Sometimes the people who call on Muslim leaders and scholars to condemn the terrorism of Muslim extremists seem to be suggesting that there aren't any downsides to doing so. But the recent death threat made against a Muslim professor at Rhodes College in Memphis is a reminder that, though it may be necessary to speak out against the terroristic campaign being waged by ISIS, the people who do so put themselves at risk.
According to multiple news reports, Yasir Qadhi, an adjunct at Rhodes, drew the attention of ISIS after he criticized the murderous attacks on the staff of Charlie Hebdo magazine in Paris this year.
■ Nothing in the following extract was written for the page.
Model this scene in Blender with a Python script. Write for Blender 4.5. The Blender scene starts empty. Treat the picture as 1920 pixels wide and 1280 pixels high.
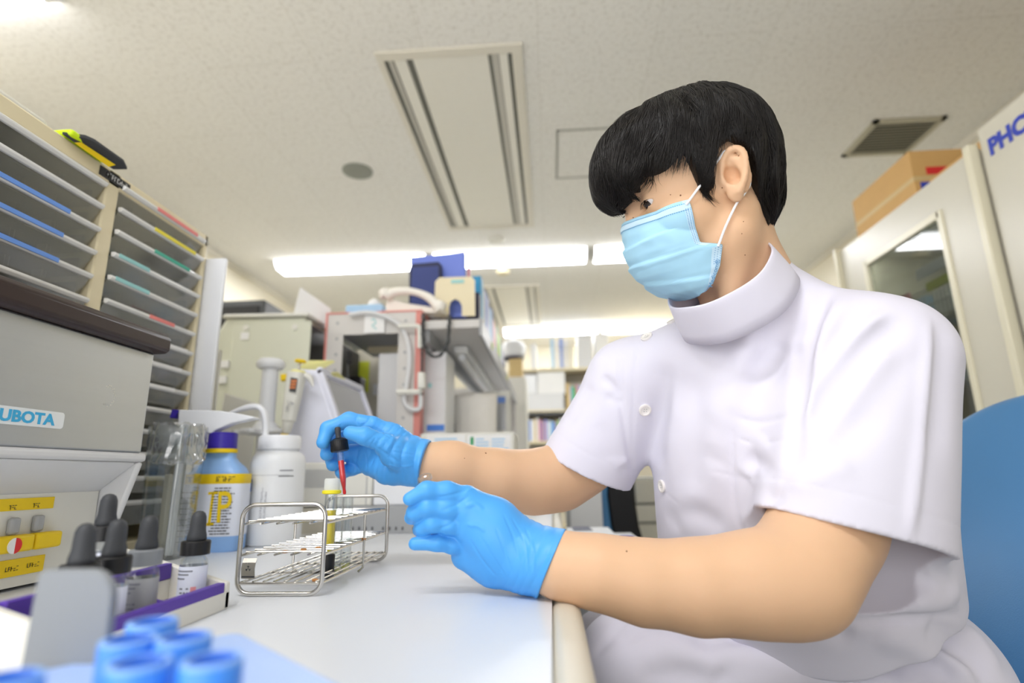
import bpy, bmesh, math, random
import numpy as np
from mathutils import Vector, Matrix, Quaternion, noise as mnoise
R = random.Random(7)
SC = bpy.context.scene
COL = SC.collection
# ------------------------------------------------------------------ camera
BZ = 0.74                      # bench top above the floor
CAMZ = BZ + 0.12
FPX = 1050.0                   # focal length in pixels of the 1920 px wide frame
_d = np.array([75.0, 248.0, FPX]); _d /= np.linalg.norm(_d)
_u = np.array([-74.0, -4377.0, FPX]); _u -= (_u @ _d) * _d; _u /= np.linalg.norm(_u)
_x = np.cross(_d, _u)
CR = np.array([_x[0], _d[0], _u[0]])      # camera right, down, forward in the room
CD = np.array([_x[1], _d[1], _u[1]])
CF = np.array([_x[2], _d[2], _u[2]])
CAMP = np.array([0.0, 0.0, CAMZ])
cam_data = bpy.data.cameras.new('camera')
cam = bpy.data.objects.new('camera', cam_data); COL.objects.link(cam)
cam_data.sensor_width = 36.0
cam_data.lens = FPX / 1920.0 * 36.0
cam_data.clip_start = 0.01; cam_data.clip_end = 60
cam_data.dof.use_dof = True
cam_data.dof.focus_distance = 0.66
cam_data.dof.aperture_fstop = 2.8
cam.matrix_world = Matrix(((CR[0], -CD[0], -CF[0], 0), (CR[1], -CD[1], -CF[1], 0), (CR[2], -CD[2], -CF[2], CAMZ), (0, 0, 0, 1)))
SC.camera = cam
# ------------------------------------------------------------------ light and exposure
SC.view_settings.view_transform = 'Standard'
SC.view_settings.look = 'None'
SC.view_settings.gamma = 1.0
SC.view_settings.use_curve_mapping = False
SC.view_settings.exposure = 0.17
SC.cycles.transparent_max_bounces = 32
world = bpy.data.worlds.new('world'); SC.world = world
world.use_nodes = True
world.node_tree.nodes['Background'].inputs[0].default_value = (1.0, 0.985, 0.97, 1)
world.node_tree.nodes['Background'].inputs[1].default_value = 0.42
LAMP_E = 30.0                  # emission of the ceiling tubes
def area(name, loc, rot, sx, sy, power, col=(1, 1, 1)):
    l = bpy.data.lights.new(name, 'AREA'); l.shape = 'RECTANGLE'; l.size = sx; l.size_y = sy
    l.energy = power; l.color = col
    o = bpy.data.objects.new(name, l); COL.objects.link(o)
    o.location = loc; o.rotation_euler = rot
    return o
# added fill light behind the camera, aimed up to bounce off the ceiling
area('ceiling_bounce_fill', (-.9, -1.0, 1.15), (math.radians(141), 0, math.radians(-16)), 2.6, 1.6, 41, (1.0, 0.985, 0.975))

# ------------------------------------------------------------------ pixel rays
def ray(px, py):
    v = (px - 960) / FPX * CR + (py - 640) / FPX * CD + CF
    return v
def az(px, py, z):             # point of the sight line at height z above the bench top
    r = ray(px, py); t = (z + BZ - CAMZ) / r[2]; return Vector(CAMP + r * t)
def ax(px, py, X):
    r = ray(px, py); return Vector(CAMP + r * (X / r[0]))
def ay(px, py, Y):
    r = ray(px, py); return Vector(CAMP + r * (Y / r[1]))
def ad(px, py, Z):             # at distance Z along the view direction
    return Vector(CAMP + ray(px, py) * Z)
def pj(p):
    q = np.array(p) - CAMP; z = q @ CF
    return (960 + FPX * (q @ CR) / z, 640 + FPX * (q @ CD) / z, z)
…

According to a magazine published by ISIS, there's now a reward on the Memphis man's head.
"There is no doubt that such deeds are apostasy," the threat reads, "that those who publicly call to such deeds in the name of Islam and scholarship are from the du'āt(callers) to apostasy, and that there is great reward awaiting the Muslim in the Hereafter if he kills these apostate imāms..."
Qadhi tells Inside Higher Ed that he is concerned but that he has received many death threats over the years, going back to when right-wing American groups labeled him a radical Muslim.
Qadhi told a Memphis television station that "I was one two clerics that they targeted in their latest magazine, two American clerics, and basically called for my assassination. And they have said this is an act of of worship.....that if somebody kills me, God is going to reward them."